[3D scene scripts]
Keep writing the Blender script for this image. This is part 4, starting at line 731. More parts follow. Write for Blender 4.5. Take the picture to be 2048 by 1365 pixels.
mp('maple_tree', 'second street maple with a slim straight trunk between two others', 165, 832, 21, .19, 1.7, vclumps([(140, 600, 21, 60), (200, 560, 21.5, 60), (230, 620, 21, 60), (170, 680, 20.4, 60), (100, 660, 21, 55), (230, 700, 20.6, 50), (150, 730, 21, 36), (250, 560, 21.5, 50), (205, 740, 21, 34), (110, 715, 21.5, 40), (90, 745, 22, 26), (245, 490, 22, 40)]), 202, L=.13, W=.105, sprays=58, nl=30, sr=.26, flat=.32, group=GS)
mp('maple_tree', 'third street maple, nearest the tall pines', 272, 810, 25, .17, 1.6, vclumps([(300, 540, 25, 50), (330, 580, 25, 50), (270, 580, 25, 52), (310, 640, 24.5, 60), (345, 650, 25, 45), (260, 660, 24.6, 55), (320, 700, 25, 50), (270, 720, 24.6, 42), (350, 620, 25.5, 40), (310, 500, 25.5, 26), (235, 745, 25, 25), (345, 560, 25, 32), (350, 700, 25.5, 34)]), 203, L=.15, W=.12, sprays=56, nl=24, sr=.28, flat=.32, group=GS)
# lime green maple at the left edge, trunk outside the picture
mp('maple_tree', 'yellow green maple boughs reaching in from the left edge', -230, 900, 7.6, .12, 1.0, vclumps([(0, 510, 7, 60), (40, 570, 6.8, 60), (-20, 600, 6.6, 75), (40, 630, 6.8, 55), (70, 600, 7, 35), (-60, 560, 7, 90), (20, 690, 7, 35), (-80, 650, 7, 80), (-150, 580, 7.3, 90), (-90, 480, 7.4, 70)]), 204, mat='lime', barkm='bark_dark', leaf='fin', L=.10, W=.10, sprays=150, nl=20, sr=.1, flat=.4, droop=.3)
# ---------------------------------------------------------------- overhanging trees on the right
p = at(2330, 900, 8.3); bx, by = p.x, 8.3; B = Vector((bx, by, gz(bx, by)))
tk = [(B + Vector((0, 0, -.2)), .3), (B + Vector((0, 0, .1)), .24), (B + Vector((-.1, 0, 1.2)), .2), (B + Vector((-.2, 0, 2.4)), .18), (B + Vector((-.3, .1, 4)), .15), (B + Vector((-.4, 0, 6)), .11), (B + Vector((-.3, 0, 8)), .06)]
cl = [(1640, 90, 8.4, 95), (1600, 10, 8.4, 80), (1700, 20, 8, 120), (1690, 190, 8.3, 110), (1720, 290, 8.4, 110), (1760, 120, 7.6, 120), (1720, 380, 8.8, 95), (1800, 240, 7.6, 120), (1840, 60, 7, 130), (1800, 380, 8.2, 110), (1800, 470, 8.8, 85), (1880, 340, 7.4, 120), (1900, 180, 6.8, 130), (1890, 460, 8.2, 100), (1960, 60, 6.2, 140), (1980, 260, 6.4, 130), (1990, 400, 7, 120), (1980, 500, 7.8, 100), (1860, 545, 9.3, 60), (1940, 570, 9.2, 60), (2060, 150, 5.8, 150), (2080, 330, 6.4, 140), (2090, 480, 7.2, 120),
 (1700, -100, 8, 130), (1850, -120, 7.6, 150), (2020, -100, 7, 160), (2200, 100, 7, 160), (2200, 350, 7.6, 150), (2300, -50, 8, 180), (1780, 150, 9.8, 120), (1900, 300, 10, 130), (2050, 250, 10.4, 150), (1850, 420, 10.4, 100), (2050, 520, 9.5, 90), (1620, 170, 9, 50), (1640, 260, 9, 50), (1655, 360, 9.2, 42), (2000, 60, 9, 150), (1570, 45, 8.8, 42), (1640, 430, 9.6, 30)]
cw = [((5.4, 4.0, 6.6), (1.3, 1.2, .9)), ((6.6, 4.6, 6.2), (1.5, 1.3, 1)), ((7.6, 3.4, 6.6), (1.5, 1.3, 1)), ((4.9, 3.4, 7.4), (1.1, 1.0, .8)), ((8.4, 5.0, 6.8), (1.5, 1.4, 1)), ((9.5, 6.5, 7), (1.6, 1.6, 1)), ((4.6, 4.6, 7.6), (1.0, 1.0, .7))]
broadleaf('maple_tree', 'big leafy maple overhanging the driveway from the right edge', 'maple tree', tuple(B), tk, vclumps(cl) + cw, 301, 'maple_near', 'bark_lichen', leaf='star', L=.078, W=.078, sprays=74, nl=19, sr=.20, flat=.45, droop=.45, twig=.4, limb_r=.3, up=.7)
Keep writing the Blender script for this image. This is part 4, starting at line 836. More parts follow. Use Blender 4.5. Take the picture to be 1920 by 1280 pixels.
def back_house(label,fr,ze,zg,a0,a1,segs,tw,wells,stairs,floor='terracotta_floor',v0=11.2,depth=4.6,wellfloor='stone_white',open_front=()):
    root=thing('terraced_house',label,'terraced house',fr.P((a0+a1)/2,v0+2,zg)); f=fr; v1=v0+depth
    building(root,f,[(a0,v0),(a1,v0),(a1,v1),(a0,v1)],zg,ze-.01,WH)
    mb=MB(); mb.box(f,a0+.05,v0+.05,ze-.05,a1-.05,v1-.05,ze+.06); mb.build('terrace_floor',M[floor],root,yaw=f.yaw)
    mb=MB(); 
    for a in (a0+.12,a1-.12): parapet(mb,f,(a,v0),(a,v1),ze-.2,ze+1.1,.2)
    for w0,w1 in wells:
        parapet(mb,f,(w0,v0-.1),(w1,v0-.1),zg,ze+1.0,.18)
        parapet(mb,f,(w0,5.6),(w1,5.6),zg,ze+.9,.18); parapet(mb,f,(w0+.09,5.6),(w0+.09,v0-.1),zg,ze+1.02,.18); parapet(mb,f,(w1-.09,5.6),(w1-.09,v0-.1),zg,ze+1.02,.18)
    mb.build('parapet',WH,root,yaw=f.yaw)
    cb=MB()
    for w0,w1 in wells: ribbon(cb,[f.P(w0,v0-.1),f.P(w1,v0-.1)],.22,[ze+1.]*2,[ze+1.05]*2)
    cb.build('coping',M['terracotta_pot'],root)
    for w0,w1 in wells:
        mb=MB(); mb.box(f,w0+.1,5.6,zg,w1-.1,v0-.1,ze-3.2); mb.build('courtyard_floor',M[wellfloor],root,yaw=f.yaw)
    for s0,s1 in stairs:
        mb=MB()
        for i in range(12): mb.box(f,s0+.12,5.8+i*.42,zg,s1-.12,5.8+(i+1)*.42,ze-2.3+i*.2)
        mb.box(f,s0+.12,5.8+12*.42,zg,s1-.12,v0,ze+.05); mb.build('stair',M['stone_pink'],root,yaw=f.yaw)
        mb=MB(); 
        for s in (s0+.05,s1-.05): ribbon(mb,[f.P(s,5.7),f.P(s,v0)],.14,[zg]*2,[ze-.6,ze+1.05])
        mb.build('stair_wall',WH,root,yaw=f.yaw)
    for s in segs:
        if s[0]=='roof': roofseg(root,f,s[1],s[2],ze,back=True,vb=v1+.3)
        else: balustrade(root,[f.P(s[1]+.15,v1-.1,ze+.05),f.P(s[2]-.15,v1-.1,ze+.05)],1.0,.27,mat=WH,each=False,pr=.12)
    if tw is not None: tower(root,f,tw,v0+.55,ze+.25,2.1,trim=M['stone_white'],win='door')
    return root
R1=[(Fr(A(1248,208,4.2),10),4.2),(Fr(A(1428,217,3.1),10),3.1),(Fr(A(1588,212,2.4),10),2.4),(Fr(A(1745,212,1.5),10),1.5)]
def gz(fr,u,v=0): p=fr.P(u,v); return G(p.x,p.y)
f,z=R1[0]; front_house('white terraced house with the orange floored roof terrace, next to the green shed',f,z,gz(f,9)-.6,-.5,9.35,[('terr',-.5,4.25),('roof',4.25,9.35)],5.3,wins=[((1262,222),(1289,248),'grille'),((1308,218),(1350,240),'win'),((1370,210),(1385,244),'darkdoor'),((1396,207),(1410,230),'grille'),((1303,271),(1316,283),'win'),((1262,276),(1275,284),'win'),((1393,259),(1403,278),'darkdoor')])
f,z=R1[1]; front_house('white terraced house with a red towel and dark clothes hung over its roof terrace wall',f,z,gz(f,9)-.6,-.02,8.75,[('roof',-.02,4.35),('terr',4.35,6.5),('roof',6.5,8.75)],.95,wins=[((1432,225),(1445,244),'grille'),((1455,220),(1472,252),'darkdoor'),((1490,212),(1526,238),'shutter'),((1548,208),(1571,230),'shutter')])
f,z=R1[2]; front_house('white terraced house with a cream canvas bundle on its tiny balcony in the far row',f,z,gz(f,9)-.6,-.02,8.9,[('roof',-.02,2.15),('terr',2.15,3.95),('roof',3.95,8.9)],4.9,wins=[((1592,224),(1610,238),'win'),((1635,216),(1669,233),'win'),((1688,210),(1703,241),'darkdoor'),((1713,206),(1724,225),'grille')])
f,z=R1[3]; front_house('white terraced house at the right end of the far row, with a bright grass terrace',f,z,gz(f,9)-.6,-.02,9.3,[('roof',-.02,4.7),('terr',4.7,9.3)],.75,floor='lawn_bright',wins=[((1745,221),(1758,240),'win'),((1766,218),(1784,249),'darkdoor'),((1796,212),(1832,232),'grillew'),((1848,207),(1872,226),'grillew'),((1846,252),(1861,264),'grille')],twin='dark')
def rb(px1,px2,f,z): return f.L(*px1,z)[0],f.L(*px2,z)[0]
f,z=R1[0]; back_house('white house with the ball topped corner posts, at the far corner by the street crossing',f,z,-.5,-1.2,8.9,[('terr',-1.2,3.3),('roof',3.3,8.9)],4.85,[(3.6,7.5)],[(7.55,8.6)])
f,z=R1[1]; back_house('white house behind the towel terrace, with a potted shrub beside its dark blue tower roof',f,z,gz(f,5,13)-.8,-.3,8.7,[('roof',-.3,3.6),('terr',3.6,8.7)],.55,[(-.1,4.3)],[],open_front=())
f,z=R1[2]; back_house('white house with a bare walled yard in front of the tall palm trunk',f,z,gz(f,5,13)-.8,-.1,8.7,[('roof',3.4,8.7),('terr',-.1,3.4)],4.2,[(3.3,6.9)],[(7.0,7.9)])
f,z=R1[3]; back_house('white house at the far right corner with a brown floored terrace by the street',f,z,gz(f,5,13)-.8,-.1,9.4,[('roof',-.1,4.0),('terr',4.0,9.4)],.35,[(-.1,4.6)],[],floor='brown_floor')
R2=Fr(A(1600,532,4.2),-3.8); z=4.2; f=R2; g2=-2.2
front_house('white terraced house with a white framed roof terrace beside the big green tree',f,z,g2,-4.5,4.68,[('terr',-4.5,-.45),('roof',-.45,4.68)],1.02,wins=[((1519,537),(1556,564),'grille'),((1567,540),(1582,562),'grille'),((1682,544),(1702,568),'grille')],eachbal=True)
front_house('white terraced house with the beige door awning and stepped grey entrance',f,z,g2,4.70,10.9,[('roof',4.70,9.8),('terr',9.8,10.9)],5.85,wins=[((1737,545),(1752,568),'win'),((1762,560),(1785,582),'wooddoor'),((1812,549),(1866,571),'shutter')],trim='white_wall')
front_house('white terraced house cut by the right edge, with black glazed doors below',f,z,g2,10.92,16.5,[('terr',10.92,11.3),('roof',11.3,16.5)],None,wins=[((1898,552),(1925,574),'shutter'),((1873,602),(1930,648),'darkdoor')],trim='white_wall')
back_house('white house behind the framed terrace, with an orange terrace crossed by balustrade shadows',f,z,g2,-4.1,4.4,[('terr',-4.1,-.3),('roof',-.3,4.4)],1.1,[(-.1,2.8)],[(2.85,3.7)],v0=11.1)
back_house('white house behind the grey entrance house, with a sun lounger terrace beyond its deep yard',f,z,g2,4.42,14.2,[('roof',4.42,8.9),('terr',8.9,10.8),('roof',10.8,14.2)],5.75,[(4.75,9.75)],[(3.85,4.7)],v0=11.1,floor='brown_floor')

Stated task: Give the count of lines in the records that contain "Take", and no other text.

Final answer: 2